Behind the Design: Pok Pok Playroom
August 9, 2021
When the husband-and-wife team of Esther Huybreghts and Mathijs Demaeght first began dreaming up Pok Pok Playroom, they made a solemn vow: parents shouldn't need to mute the app in a restaurant.
“We didn’t want media and jingles and jangles that get stuck in your head,” Huybreghts laughs. “We wanted a quieter experience.”
To the delight of dining parents everywhere, they got it: Their inventive children’s sandbox is a quiet feast for little senses. There are switches to flip, gears to grind, blobs to plop together, and bells to ring — and those are just a handful of the animations designed to make the app feel like a tactile, handmade toy.
Huybreughts and Demaeght began their careers in the film and game design worlds before finding work with the independent Canadian studio Snowman (creators and producers of titles like Alto’s Odyssey and Alto’s Adventure as well as Where Cards Fall and Skate City for Apple Arcade). The duo began pondering developing an app for young children after they struggled to find the right kind of experience for their own kids. “We didn’t want anything loud and overstimulating,” Huybreughts says. “We wanted something quieter and educational, and we really didn’t find anything that checked all those boxes.”
Instead, they decided to try and check those boxes themselves, building Pok Pok Playroom on the side with frequent input from the duo’s own in-house play-testers before eventually joining forces with their employers at Snowman. (The Snowman team loved the spirit of the app so much that they spun out a separate company, Pok Pok, focusing solely on educational children’s entertainment.)
Huybreghts and Demaeght carefully designed the app’s digital toybox atmosphere to both fire up children’s minds and leave space for them to fill in details with their own imaginations. “Kids develop differently, and everyone who plays Pok Pok approaches it with a different mindset,” says Huybreghts. “That’s the wonderful quality of open-ended play. There’s something new to discover every time.”
To perfect the app’s handcrafted look, Huybreghts dove back into her own art and animation history. “I’ve been drawing my whole life,” she says, “but it’s always been more on the sketchy side. Give me a pencil and a napkin and I’m happy,” she laughs.
Huybreghts struggled to find Pok Pok’s look for some time, long enough that her husband stepped in to issue a nautical challenge. “Mathijs held up this toy boat that was lying around our living room among the millions of other toys and said, ‘OK, Esther, stop stressing about it. Use only these three colors: red, yellow and blue.”
As a lifelong creative, Huybreghts was duly horrified. “I was like, ‘I can’t do that!’” she laughs. “How would I even draw a tree?”
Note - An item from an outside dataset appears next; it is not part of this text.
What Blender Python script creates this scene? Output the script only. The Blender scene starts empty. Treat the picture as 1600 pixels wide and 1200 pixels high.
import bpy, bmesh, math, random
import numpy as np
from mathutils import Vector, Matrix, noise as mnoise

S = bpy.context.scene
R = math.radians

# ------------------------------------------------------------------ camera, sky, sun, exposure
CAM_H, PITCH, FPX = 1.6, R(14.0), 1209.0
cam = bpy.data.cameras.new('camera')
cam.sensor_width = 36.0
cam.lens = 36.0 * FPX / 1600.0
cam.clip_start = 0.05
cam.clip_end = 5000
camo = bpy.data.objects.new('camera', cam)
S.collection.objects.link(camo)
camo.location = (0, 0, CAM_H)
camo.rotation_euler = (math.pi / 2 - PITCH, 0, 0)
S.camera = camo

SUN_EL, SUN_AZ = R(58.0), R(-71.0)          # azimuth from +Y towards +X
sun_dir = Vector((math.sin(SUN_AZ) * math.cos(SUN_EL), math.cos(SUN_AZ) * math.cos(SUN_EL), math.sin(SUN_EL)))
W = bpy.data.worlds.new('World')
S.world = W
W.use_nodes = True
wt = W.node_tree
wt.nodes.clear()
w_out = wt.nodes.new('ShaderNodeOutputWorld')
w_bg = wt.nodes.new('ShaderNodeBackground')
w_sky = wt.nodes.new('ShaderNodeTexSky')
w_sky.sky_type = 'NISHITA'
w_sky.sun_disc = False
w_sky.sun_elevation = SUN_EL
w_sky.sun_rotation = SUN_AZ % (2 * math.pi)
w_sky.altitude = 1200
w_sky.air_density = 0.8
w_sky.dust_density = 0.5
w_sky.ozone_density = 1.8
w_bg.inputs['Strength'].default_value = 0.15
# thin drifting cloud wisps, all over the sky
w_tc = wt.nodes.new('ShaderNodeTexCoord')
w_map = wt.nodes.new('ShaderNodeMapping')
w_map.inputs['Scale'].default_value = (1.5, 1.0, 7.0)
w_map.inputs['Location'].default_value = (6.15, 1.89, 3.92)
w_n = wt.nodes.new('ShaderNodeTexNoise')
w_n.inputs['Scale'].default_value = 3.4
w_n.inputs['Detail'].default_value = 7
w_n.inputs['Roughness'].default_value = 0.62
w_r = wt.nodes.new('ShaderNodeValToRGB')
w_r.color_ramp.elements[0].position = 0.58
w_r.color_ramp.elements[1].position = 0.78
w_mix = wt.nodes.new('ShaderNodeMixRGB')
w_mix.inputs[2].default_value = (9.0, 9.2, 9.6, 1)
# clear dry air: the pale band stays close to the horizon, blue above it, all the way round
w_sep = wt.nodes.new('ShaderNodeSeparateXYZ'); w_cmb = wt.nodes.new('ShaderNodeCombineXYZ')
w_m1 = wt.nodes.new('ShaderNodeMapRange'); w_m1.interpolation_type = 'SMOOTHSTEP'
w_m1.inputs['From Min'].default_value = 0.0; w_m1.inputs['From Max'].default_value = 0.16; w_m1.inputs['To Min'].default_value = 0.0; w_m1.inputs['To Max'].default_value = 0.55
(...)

But the little boat (and its guidelines) proved inspiring. The new strategy — a mix of free play with friendly guidelines — also gave her room to experiment. “I didn’t want the artwork to be perfect, because that would mean I’d have to animate everything perfectly. The rule was that everything could jitter a little bit, which took a lot of the pressure off me. Making everything too clean and too nice would have been too much work, especially since it was often just me drawing with one hand with a baby in the other.” (Fun fact: All of Pok Pok’s designs began as iPad sketches.)
With the visuals in motion, the challenge of matching audio fell to sound designer Matt Miller, who ended up recording every sound in the playroom: all the sloshing mops, sizzling grills, and wordless dialogue. “The idea was to create calming sounds,” says Miller, “something that could be heard a number of times without becoming fatiguing.”
Initially, Miller and Demaeght wanted to use a small number of real-world objects, but they quickly realized that the app’s thousands of animations required a broader arsenal of sounds — so Miller went on a hunt. “I got wooden blocks, pots from the kitchen, stuff I bought at a local thrift store,” Miller says, pointing to a boxes of “Foley objects” in the background of his home studio. “I’d just walk into a music store and start pinging on things.”
His biggest challenge came in the app’s “musical blobs” section, an abstract playspace of movable shapes not unlike that lava lamp you had in college. “We wanted to do something musical,” Huybreghts says, “but every kids’ app that musical has a figurative aspect, where it’s a person or animal singing or using visual recognizable instruments.”
The answer lay in the abstract. “A musical blob is a completely new idea,” Miller says. “A lot has to come together for that to work.” For instance: The color blue is always a C, while circles (the simplest of shapes) are represented by a single sine wave (the simplest of sounds). “There needs to be a consistency.”
Miller also found room for a little play, however: One of his favorite effects involves a dung beetle that raises its back legs and rolls the dung away. “That rolling sound is just me rolling over the edges of a soup can,” he says with a laugh. “When we can be literal, we’re literal. But it’s fun to throw curveballs too.”
In a way, Pok Pok Playroom is a curveball of its own, something that stands out by virtue of its simplicity. “We’re people, we’re not computers building this,” says Huybreghts. “It’s not vector art. It’s all hand-drawn and hand-animated. We’re not a giant, polished company. You can really see everyone’s impression, everyone’s mark, on every single thing they make in the app.”